What was the largest ship to sink?

I think I heard somewhere that the Derbyshire was the largest commercial ship ever to sink. In any case I know that it was the largest British ship to sink. So which sunken ships were larger? I’ve tried web-searches without much success, other than to find out that the smaller Britannic was the largest passenger ship to sink.

I believe the Derbyshire, at 169,000 deadweight tons, was the largest commercial ship ever to sink. The mystery surrounding this 1980 event is that its destruction 230 miles off the coast of Okinawa happened so quickly that no mayday distress signal was sent.

If you add cargo to the weight, the Amoco Cadiz sank and spilled 230,000 tons of oil off the French coast. Not sure what the ship itself weighed.

Deadweight tonnage is the difference between the loaded and unloaded weight of the vessel, ie. the weight of cargo, crew, stores, etc. So the Cadiz’ cargo counts in this figure.

Gross tonnage is actually a measurement of cubic capacity, whatever the units might suggest. The Derbyshire’s gross tonnage was about 90000 tons. Note that gross tonnage can be deceptive for container ships which carry cargo on their decks.

The actual weight of the unladen ship is the “light displacement tonnage”, and is hardly ever quoted:

http://www.cruiseserver.net/travelpage/other/maritime_q_a_tonnage.asp

It’s hard to say what makes something the “largest” ship in a group, given that gross tonnage, length and deadweight tonnage are all likely to yield different results, although by all measures the current winner afloat seems to be the Jahre Viking, a Norwegian tanker, 1500 feet long, about half a million deadweight tons.

I think the Amoco Cadiz counts as larger.

More info on the Jahre Viking, just because it’s impressive: http://www.intertanko.com/tankerfacts/sizes/biggest.htm

Holy Moly. :eek:

Is the Yamato the largest ship to have been sunk due to delibertate action? Toland’s account (of the ordinance to sink it) is incredible.
The specs
http://www.warships1.com/JAPbb08_Yamato_specs.htm

To continue the hijack, or in this context, perhaps the piracy on the high seas, if you look around for the largest ship, you discover this:

http://popularmechanics.com/popmech/sci/9802STRSAM.html

This guy plans to build a 4500 foot long, 2.7 million ton displacement “floating city” which will cruise perpetually around the world with 50,000 condo-owning residents aboard. I wonder how insulted he would be if you said he was building the world’s largest houseboat. Actually, it looks more like a floating Miami beachfront highrise in the conceptual drawings.

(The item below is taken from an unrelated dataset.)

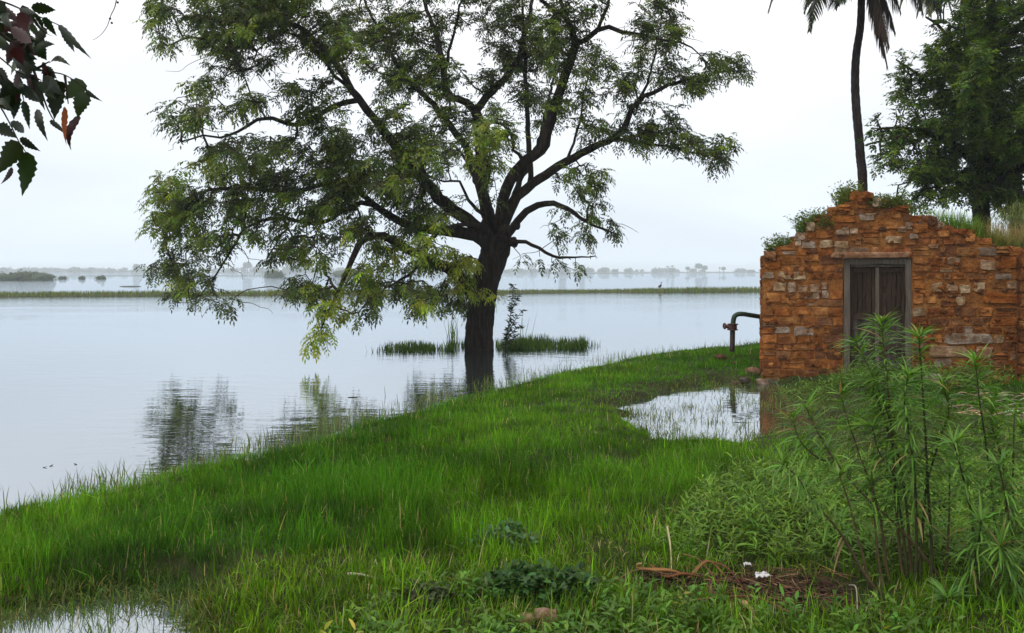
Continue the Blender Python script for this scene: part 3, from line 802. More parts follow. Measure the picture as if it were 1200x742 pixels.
LIMBS = {
 'L1': ([(572, 278), (556, 264), (538, 252), (520, 238), (496, 210), (466, 174), (442, 144), (418, 114), (397, 81), (370, 48), (350, 31), (322, 22), (300, 20)], 10, 2.2, 17.4, 15.6),
 'L1b': ([(418, 118), (402, 122), (388, 126), (372, 136), (358, 144), (336, 146), (320, 138), (301, 141), (280, 154), (258, 161), (238, 160), (212, 166)], 4.6, 1.0, 16.6, 14.6),
 'L1c': ([(412, 106), (392, 88), (380, 70), (364, 54), (350, 42), (336, 36), (318, 44), (302, 60), (294, 80)], 3, .8, 16.3, 16.9),
 'L2': ([(574, 292), (556, 276), (530, 272), (500, 269), (478, 264), (455, 252), (436, 238), (420, 222), (411, 203), (400, 188), (382, 170)], 10, 1.6, 17.3, 16.4),
 'L2b': ([(440, 241), (424, 238), (406, 245), (390, 256), (372, 262), (352, 259), (330, 256), (308, 259), (288, 268), (276, 284), (262, 308), (248, 330), (236, 345), (222, 352)], 4.2, .9, 16.8, 16.6),
 'L2c': ([(414, 210), (394, 214), (372, 218), (340, 226), (306, 222), (278, 221), (250, 222), (226, 230), (204, 242), (194, 262), (196, 290), (206, 322), (212, 345)], 4.2, .8, 16.5, 17.6),
 'L3': ([(560, 352), (548, 336), (534, 322), (514, 309), (490, 298), (468, 287), (450, 277), (436, 276), (424, 284), (412, 306), (402, 330), (392, 352), (384, 370), (376, 386)], 10, .9, 17.4, 14.3, 1.),
 'L3b': ([(500, 303), (486, 316), (470, 328), (452, 338), (432, 352), (420, 366)], 3, .8, 16.6, 14.6),
 'C1': ([(576, 270), (570, 250), (566, 228), (563, 205), (564, 180), (561, 150), (557, 130)], 9.5, 7.5, 17.5, 17.7),
 'C1l': ([(557, 131), (548, 121), (536, 117), (526, 116), (522, 100), (520, 78), (514, 52), (506, 28), (498, 4), (492, -25), (490, -60)], 6, 1.5, 17.7, 18.6),
 'C1m': ([(522, 92), (526, 60), (534, 30), (540, 0), (545, -30)], 3.2, 1, 18, 17.2),
 'C1r': ([(557, 131), (570, 114), (584, 100), (596, 86), (607, 70), (612, 48), (620, 20), (626, -15), (630, -50)], 6.2, 1.5, 17.7, 19.2),
 'C1x': ([(584, 100), (565, 107), (550, 96), (540, 84), (530, 70)], 2.2, .7, 17.9, 17.2),
 'C3': ([(566, 222), (556, 196), (545, 172), (530, 150), (508, 123), (488, 103), (471, 83), (458, 62), (446, 38), (430, 8), (418, -25)], 6.5, 1.4, 17.6, 20.2),
 'C3b': ([(488, 103), (470, 92), (450, 87), (436, 80), (424, 88)], 2.4, .7, 18.8, 18.2),
 'R1': ([(582, 272), (588, 246), (594, 222), (604, 204), (617, 188), (634, 176), (643, 150), (650, 122), (660, 96), (668, 74), (675, 52)], 9, 6.2, 17.4, 16.8),
 'R1l': ([(675, 52), (671, 36), (664, 21), (650, 12), (634, 0), (622, -22)], 5.5, 2, 16.8, 15.6),
 'R1v': ([(665, 22), (658, 6), (652, -18), (655, -50)], 3, 1.2, 16.5, 16.6),
 'R1r': ([(675, 52), (687, 46), (700, 36), (713, 32), (730, 37), (752, 42), (775, 47), (798, 50), (812, 55), (822, 66)], 4.6, .9, 16.8, 16.2),
 'R1u': ([(700, 36), (706, 22), (712, 6), (718, -20), (730, -50)], 3, 1, 16.7, 16.9),
 'R2': ([(588, 268), (596, 248), (606, 230), (624, 216), (640, 206), (664, 190), (690, 175), (712, 164), (730, 150), (742, 126), (754, 114), (775, 104), (800, 95), (830, 89), (856, 82), (874, 84)], 8.4, .9, 17.4, 18.0),
 'R2b': ([(712, 164), (732, 164), (756, 168), (782, 172), (806, 177), (830, 182), (852, 180)], 3.4, .8, 17.7, 17.0),
 'R2u': ([(748, 118), (758, 98), (765, 76), (770, 52), (775, 28), (778, 4)], 2.6, .8, 17.8, 18.4),
 'R2c': ([(620, 218), (621, 196), (619, 160), (617, 118), (616, 74), (614, 30), (611, -15), (608, -55)], 5, 1.5, 17.5, 19.4),
 'R2d': ([(664, 190), (672, 168), (680, 140), (684, 112), (690, 86), (695, 70)], 2.6, .8, 17.6, 18.8),
 'R3': ([(594, 276), (606, 260), (616, 248), (630, 240), (648, 239), (664, 244), (680, 254), (696, 265), (724, 275)], 6.2, .8, 17.4, 16.2),
 'R4': ([(592, 290), (604, 283), (616, 284), (632, 291), (648, 299), (664, 302), (682, 301), (698, 300)], 4, .8, 17.3, 15.6),
 'C2': ([(568, 252), (553, 240), (545, 226), (538, 213), (520, 212), (506, 208), (496, 200)], 3.4, .9, 17.3, 16.0),
 'R5': ([(612, 188), (602, 176), (598, 158), (588, 146), (574, 142)], 3.2, .9, 17.3, 16.2),
 'F1': ([(576, 276), (566, 268), (548, 262), (522, 268), (505, 280), (492, 292)], 4.6, 1.2, 17.0, 13.6),
 'F2': ([(580, 270), (574, 250), (568, 228), (572, 200), (566, 172), (570, 150)], 6, 1.2, 17.2, 14.6),
 'B1': ([(580, 268), (574, 246), (560, 220), (548, 190), (530, 168)], 6, 1.6, 17.8, 21.),
 'B2': ([(586, 266), (600, 240), (612, 205), (630, 170), (640, 130), (650, 85)], 6, 1.6, 17.8, 21.2),
}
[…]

More recent sources say he plans to launch this thing in 2006.

Its not going to happen.

I would guess not either, but at least it’s technically feasible, and the guy runs a real engineering firm with experience in large seagoing projects. Their funding will probably fizzle the first snag they hit.

BTW, I would like to make an earlier sentence of mine clearer - I said “I think the Amoco Cadiz counts as larger.”. Coming where it does, it sounds as if I’m suggesting it was larger than the Jahre Viking, which was certainly NOT true. I mean to suggest that I would count it as a larger sunken ship than the Derbyshire.

quote:

Originally posted by xiao_wenti
Is the Yamato the largest ship to have been sunk due to delibertate action?

No, I don’t thinks so. The Shinano was originally a Yamato-class (65,000 ton class, 72,000 ton full-load) battleship that was finished in 1944 as the world’s largest aircraft carrier until the U.S.'s supercarriers of the 1950’s. The Shinano was in the 68,000 ton class (73,000 ton full-load).